In the background of the banknote there’s a picture of Godmersham — a big house where Jane Austen didn’t live. It will also feature a quote from Austen’s most famous novel, Pride and Prejudice, when Caroline Bingley exclaims: ‘I declare after all there is no enjoyment like reading!’ before yawning and tossing her book aside.

The problem is that most people characterise Austen’s novels with these misconceptions — shallow women and petty dramas in big houses. Seeing this on a widely circulated banknote is only going to exacerbate it. Critics in the nineteenth century also underestimated Austen. Charlotte Brontë described Pride and Prejudice as ‘a commonplace face; a carefully fenced, highly cultivated garden, with neat borders and delicate flowers – but no glance of a bright vivid physiognomy – no open country – no fresh air – no blue hill – no bonny beck.’ Joseph Conrad was exasperated by her novels: ‘What is all this about Jane Austen?’ he asked HG Wells. ‘What is there in her?’ Even positive criticism contained backhanded compliments, such as a review where Pride and Prejudice was said to be ‘too clever to be by a woman’ when it was published in 1813.

Many of these critics limited Austen to the small world and small concerns of her characters.

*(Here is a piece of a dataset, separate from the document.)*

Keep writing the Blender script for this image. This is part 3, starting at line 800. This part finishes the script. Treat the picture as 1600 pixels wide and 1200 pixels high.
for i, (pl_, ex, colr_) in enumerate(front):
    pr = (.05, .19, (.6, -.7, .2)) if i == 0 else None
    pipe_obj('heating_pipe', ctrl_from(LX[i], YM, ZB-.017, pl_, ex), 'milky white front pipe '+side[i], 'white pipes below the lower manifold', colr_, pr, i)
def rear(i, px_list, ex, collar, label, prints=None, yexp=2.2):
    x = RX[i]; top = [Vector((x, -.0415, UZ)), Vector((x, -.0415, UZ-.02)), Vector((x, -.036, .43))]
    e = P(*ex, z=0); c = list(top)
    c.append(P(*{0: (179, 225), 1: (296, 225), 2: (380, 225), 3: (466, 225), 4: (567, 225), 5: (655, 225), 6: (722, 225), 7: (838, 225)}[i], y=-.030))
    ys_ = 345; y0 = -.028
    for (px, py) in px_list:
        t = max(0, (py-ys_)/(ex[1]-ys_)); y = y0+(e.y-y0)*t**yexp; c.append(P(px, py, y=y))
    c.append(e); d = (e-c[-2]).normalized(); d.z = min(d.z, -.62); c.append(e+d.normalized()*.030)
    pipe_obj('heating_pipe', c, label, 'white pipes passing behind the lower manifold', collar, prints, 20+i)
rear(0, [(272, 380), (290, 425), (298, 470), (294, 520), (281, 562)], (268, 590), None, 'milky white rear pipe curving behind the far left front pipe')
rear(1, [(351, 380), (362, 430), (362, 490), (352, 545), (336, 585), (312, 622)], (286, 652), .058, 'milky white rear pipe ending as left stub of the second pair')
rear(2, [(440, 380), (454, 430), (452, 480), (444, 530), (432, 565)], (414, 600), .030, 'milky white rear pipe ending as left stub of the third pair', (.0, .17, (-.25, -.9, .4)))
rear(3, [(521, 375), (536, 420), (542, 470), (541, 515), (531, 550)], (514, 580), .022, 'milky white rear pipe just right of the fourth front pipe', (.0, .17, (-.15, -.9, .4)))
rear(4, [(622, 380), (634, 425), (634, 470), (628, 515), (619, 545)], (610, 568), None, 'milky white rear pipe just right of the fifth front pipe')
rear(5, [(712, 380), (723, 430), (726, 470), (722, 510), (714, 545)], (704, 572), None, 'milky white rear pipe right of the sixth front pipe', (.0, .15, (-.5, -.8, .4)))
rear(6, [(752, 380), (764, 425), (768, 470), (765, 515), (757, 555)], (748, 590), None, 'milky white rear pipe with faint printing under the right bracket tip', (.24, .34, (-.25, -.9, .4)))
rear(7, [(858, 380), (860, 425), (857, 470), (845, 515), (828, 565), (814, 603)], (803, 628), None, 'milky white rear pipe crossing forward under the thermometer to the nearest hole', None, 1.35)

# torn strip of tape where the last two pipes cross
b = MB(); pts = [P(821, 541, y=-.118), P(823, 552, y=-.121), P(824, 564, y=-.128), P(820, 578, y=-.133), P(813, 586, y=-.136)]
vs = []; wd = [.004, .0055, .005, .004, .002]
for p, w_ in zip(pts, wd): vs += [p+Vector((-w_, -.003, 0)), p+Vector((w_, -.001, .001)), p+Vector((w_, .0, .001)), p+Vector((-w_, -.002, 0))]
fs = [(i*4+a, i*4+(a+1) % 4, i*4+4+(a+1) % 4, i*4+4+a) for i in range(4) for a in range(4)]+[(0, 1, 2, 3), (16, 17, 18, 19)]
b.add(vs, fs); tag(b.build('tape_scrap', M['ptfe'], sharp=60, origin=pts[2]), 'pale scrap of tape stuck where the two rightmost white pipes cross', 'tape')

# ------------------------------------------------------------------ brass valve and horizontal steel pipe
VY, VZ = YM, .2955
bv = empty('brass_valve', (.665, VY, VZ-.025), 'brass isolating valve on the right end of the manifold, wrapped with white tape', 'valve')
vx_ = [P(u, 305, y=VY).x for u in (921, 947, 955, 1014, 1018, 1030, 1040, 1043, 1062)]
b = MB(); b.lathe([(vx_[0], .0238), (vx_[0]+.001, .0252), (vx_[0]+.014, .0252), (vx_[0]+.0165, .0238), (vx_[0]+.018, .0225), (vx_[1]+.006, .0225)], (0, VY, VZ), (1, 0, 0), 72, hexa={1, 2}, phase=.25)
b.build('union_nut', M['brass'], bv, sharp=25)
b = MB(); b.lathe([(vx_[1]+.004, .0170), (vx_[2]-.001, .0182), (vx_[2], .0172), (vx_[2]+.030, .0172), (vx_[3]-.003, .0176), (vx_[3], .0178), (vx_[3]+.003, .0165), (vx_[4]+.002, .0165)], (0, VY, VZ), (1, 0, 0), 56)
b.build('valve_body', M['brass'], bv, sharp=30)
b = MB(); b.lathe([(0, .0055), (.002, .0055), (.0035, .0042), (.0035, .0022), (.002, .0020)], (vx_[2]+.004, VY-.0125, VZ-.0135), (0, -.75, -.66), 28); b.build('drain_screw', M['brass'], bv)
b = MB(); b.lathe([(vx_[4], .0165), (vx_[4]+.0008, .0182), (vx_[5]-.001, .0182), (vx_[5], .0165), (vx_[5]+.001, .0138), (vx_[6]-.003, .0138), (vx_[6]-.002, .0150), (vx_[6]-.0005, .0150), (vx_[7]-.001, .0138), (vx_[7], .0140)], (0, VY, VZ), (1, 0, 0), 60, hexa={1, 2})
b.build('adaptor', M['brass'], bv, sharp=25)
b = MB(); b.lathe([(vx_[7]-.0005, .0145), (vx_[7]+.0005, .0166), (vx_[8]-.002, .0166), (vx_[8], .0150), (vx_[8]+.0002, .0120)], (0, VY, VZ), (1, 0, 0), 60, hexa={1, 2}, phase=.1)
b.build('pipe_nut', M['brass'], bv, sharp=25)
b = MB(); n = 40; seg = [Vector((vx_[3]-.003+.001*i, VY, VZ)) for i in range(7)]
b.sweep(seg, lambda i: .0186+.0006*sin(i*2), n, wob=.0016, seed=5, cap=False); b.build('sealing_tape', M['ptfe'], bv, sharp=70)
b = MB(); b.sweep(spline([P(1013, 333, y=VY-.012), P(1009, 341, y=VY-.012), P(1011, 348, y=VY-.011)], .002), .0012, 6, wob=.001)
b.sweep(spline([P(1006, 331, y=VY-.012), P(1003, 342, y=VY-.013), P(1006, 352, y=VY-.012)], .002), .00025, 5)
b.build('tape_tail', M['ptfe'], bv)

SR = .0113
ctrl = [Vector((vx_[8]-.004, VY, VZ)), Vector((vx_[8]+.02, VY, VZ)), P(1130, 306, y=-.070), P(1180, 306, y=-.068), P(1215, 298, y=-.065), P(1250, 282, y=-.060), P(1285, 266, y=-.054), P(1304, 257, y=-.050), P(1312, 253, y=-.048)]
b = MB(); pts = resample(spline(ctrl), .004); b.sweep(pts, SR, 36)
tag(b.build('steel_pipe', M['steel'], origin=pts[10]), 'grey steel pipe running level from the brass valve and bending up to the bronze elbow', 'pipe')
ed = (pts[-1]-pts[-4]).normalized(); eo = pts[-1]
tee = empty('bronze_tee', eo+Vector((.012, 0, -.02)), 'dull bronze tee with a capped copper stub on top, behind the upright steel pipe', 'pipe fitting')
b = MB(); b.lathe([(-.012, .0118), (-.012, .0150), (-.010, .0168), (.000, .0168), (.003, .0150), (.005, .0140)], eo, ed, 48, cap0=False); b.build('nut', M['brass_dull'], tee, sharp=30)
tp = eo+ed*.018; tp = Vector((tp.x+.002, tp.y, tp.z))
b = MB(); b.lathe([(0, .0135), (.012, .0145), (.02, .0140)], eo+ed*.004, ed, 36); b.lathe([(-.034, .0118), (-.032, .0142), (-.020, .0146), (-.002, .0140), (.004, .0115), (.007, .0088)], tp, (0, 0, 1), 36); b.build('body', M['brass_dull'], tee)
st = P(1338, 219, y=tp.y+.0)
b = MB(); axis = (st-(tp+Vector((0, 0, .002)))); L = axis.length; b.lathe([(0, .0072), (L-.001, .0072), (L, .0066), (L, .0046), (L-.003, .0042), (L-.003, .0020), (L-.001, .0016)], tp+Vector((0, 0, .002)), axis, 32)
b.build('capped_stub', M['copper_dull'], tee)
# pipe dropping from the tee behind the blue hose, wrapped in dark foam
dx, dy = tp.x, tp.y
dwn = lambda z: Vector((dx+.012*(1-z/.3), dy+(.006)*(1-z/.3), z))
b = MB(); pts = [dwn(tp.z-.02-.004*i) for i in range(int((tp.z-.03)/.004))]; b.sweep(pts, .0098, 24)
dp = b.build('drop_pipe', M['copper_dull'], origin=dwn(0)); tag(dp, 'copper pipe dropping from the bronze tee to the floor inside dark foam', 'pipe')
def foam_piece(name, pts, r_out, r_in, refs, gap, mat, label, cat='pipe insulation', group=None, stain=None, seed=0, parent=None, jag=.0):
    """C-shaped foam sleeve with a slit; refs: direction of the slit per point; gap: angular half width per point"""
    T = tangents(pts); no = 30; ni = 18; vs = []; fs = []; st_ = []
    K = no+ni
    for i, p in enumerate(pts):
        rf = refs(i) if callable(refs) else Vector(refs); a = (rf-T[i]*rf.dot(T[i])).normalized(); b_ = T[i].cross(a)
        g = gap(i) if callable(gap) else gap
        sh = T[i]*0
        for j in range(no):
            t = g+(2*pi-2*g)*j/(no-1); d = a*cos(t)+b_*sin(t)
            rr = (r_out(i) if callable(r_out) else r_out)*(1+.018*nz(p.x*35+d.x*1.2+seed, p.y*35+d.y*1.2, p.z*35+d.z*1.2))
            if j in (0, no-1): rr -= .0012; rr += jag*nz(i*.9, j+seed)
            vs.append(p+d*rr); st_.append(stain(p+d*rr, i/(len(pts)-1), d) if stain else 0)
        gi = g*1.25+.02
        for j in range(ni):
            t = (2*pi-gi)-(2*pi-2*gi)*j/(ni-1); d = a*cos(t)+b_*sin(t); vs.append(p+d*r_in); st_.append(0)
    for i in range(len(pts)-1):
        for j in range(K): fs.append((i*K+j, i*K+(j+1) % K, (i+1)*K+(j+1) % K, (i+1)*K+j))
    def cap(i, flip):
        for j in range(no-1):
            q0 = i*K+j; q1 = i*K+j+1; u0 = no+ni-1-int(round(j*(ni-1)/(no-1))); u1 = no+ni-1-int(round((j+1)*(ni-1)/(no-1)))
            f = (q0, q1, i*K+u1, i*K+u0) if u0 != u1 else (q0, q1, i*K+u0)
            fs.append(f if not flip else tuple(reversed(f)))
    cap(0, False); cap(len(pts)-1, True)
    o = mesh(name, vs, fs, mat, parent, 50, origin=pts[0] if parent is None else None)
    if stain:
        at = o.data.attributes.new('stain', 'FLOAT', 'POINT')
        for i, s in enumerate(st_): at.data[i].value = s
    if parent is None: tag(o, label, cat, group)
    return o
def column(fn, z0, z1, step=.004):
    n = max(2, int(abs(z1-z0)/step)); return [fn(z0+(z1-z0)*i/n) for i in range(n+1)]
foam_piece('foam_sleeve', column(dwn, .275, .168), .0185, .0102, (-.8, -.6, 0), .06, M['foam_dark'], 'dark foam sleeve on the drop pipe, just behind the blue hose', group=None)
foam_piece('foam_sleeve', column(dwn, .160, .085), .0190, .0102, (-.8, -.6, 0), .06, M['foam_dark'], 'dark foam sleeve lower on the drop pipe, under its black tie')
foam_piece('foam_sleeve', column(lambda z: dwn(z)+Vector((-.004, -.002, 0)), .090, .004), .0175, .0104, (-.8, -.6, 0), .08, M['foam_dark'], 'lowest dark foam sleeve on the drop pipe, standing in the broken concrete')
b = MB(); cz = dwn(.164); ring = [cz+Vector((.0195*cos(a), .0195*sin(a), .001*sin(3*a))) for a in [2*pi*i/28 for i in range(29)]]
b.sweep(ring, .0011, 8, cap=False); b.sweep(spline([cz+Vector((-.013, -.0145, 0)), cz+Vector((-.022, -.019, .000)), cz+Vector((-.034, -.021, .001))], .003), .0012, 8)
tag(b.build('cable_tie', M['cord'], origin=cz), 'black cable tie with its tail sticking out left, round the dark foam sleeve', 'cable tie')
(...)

DH Lawrence called her ‘English in the bad, mean, snobbish sense of the word.’ However, Austen’s novels subvert the conventions of other English novels written in the same time period. In Mansfield Park, instead of using the traditional motif of the country girl coming to town and being corrupted, Austen brings Henry and Mary Crawford to the country, where they corrupt everyone around them.

Austen’s novels also differ to other English Victorian novels in the sense that she never killed off a main character. This may sound irrelevant but compared to other nineteenth century works that followed hers in the genre she helped to create, it is quite a brave decision. Austen doesn’t use death as a form of Victorian moral justice the way Dickens does when he kills off Nancy, the thief and prostitute, in Oliver Twist. Death could be used as a plot device to tug at the readers’ heartstrings, and more importantly, drive serial sales. It comes up all the time in the novels of the Brontës and Dickens in the form of Helen Burns in Jane Eyre, Mr Krook in Bleak House, Magwitch in Great Expectations, and Cathy and Heathcliff in Wuthering Heights.

However, Austen isn’t revolutionary in terms of plot or subject matter. She’s revolutionary in terms of technique. Mark Twain famously wrote that when reading Pride and Prejudice, he wanted to dig up Austen and beat her with her own shin bone. He said this despite the fact he frequently used the technique she pioneered, free indirect speech — a distinct kind of third-person narration which seamlessly slips in and out of a character’s consciousness while still being presented by the third-person narrator.

Virginia Woolf believed if Austen had lived longer and written more novels, ‘she would have been the forerunner of Henry James and of Proust.’ Austen’s novels are unusual in their focus on the ordinary and this is what makes people underestimate her. She’s a controlled comic who parodied conventions of the Gothic genre in Northanger Abbey, but perhaps what makes Austen’s work enduring is her self-awareness: she understood the cult of sensibility and laughed at it.